4. Reach blanket above or around the head.
5. Enter "Must pull blanket phase" for the left arm. Pull blanket over (most of) face.
6. Start to panic, while still sucking on thumb.
7. Enter "Must pull blanket phase" for right arm. Take thumb out of mouth, become unhappy and tug on blanket until at least one eye can see around the edge of the blanket.
8. Release blanket with both arms. Relax and bring left arm down.
9. Start again from step 1.

This happened about ten times in a row, with decreasing intensity for the "panic" phase, leading, eventually, to a nap.

Tuesday, February 10, 2009


Evidently, he likes grapefruit, too. This is rather unexpected for the two of us, who were amused at the experience.

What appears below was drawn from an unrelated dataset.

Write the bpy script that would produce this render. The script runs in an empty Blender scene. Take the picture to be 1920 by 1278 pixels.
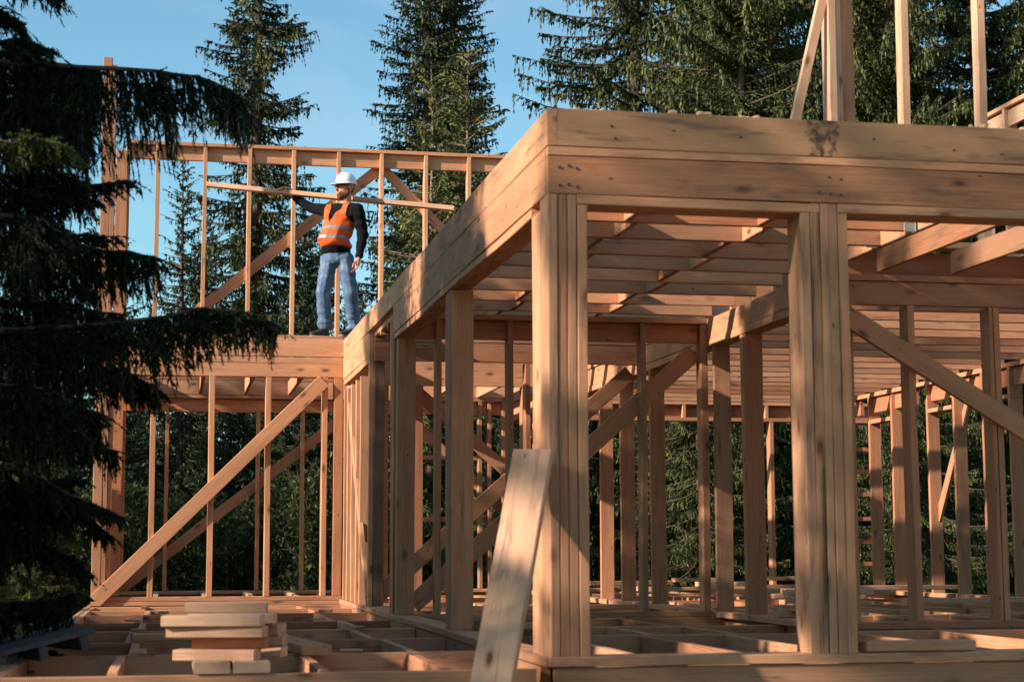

After his five-o'clock feeding, he was fussy, and Daddy was eating a test grapefruit. (To see whether we should pick more from the tree in our yard yet.) I thought that a new experience might de-fuss him, so I suggested it. The grapefruit duly came around into Teddy's mouth ... and was heartily sucked on. His hand came up to hold Daddy's hand holding the grapefruit, and he looked so interested that we gave him a few more tastes, each of which met with approval.

According to Daddy, his facial expression indicated that he was very focused on the grapefruit.

Tuesday, February 3, 2009

Four-month check-up

Today, Teddy had his four-month check-up, very early in the morning (6;45). First, we found out that he takes after his father in being rather long (27.5 in, 97% percentile) and rather thin (15lb. 3oz, 50% percentile). Second came the physical exam, where the doctor tried to see if he would sit on his own for a second or so and said, "You think you're a six-month old, don't you?" Finally, there were the shots. I wasn't paying too much attention to the first couple, but the last one went something like this:

1. The nurse inserted the needle.
2. Teddy startled.
3. Teddy looked around confused for about two seconds.
4. Teddy realized that something wasn't quite right and he needed to do something about it: cry.
5. Ten seconds later, Teddy realized that the "not quite right thing" had gone away and he could go back to being his usual, charming self.

After the doctor's visit, we went to the pool, where Teddy had a grand old time and charmed everyone who dared come close to him. Now, he's a little tired and unhappy, but overall, he's been a great little trooper.